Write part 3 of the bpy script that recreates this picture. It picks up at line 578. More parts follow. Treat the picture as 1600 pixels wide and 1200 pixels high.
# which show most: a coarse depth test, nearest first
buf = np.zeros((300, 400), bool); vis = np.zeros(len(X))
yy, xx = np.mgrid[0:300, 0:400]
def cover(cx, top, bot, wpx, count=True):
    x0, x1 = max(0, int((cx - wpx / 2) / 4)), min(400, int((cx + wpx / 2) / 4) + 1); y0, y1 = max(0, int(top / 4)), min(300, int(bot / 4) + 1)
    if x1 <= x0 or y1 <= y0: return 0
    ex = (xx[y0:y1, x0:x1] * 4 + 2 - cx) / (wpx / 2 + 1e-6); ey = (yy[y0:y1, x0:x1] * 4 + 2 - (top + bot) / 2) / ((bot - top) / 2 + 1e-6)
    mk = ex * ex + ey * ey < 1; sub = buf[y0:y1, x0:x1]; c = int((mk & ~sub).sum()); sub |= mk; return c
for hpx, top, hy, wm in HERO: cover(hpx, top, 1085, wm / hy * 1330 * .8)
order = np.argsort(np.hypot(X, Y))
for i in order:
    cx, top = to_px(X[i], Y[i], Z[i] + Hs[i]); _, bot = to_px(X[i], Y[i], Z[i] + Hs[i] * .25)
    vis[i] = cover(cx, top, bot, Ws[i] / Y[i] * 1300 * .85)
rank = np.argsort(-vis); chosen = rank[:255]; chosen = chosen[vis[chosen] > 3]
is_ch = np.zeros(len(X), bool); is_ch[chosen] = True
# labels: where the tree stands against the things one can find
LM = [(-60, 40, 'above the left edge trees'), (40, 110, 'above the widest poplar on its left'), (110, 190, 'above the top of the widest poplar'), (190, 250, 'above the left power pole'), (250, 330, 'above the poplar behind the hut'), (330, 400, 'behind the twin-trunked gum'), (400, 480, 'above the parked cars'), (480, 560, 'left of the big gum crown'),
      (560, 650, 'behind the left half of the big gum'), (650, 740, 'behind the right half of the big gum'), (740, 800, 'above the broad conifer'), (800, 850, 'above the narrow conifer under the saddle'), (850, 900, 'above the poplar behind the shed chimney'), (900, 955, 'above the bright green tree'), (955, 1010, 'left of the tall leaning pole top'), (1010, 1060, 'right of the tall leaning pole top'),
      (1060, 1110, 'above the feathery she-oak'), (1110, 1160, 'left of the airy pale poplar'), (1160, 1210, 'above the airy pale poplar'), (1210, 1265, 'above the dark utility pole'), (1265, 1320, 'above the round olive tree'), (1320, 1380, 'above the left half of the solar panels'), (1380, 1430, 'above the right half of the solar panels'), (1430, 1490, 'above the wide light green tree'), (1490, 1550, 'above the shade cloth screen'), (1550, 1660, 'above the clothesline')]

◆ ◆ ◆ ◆

*WHAT IS ASKED:* Every line above needs to be retyped exactly.

*COMPLETED TASK:*
Write part 3 of the bpy script that recreates this picture. It picks up at line 578. More parts follow. Treat the picture as 1600 pixels wide and 1200 pixels high.
# which show most: a coarse depth test, nearest first
buf = np.zeros((300, 400), bool); vis = np.zeros(len(X))
yy, xx = np.mgrid[0:300, 0:400]
def cover(cx, top, bot, wpx, count=True):
    x0, x1 = max(0, int((cx - wpx / 2) / 4)), min(400, int((cx + wpx / 2) / 4) + 1); y0, y1 = max(0, int(top / 4)), min(300, int(bot / 4) + 1)
    if x1 <= x0 or y1 <= y0: return 0
    ex = (xx[y0:y1, x0:x1] * 4 + 2 - cx) / (wpx / 2 + 1e-6); ey = (yy[y0:y1, x0:x1] * 4 + 2 - (top + bot) / 2) / ((bot - top) / 2 + 1e-6)
    mk = ex * ex + ey * ey < 1; sub = buf[y0:y1, x0:x1]; c = int((mk & ~sub).sum()); sub |= mk; return c
for hpx, top, hy, wm in HERO: cover(hpx, top, 1085, wm / hy * 1330 * .8)
order = np.argsort(np.hypot(X, Y))
for i in order:
    cx, top = to_px(X[i], Y[i], Z[i] + Hs[i]); _, bot = to_px(X[i], Y[i], Z[i] + Hs[i] * .25)
    vis[i] = cover(cx, top, bot, Ws[i] / Y[i] * 1300 * .85)
rank = np.argsort(-vis); chosen = rank[:255]; chosen = chosen[vis[chosen] > 3]
is_ch = np.zeros(len(X), bool); is_ch[chosen] = True
# labels: where the tree stands against the things one can find
LM = [(-60, 40, 'above the left edge trees'), (40, 110, 'above the widest poplar on its left'), (110, 190, 'above the top of the widest poplar'), (190, 250, 'above the left power pole'), (250, 330, 'above the poplar behind the hut'), (330, 400, 'behind the twin-trunked gum'), (400, 480, 'above the parked cars'), (480, 560, 'left of the big gum crown'),
      (560, 650, 'behind the left half of the big gum'), (650, 740, 'behind the right half of the big gum'), (740, 800, 'above the broad conifer'), (800, 850, 'above the narrow conifer under the saddle'), (850, 900, 'above the poplar behind the shed chimney'), (900, 955, 'above the bright green tree'), (955, 1010, 'left of the tall leaning pole top'), (1010, 1060, 'right of the tall leaning pole top'),
      (1060, 1110, 'above the feathery she-oak'), (1110, 1160, 'left of the airy pale poplar'), (1160, 1210, 'above the airy pale poplar'), (1210, 1265, 'above the dark utility pole'), (1265, 1320, 'above the round olive tree'), (1320, 1380, 'above the left half of the solar panels'), (1380, 1430, 'above the right half of the solar panels'), (1430, 1490, 'above the wide light green tree'), (1490, 1550, 'above the shade cloth screen'), (1550, 1660, 'above the clothesline')]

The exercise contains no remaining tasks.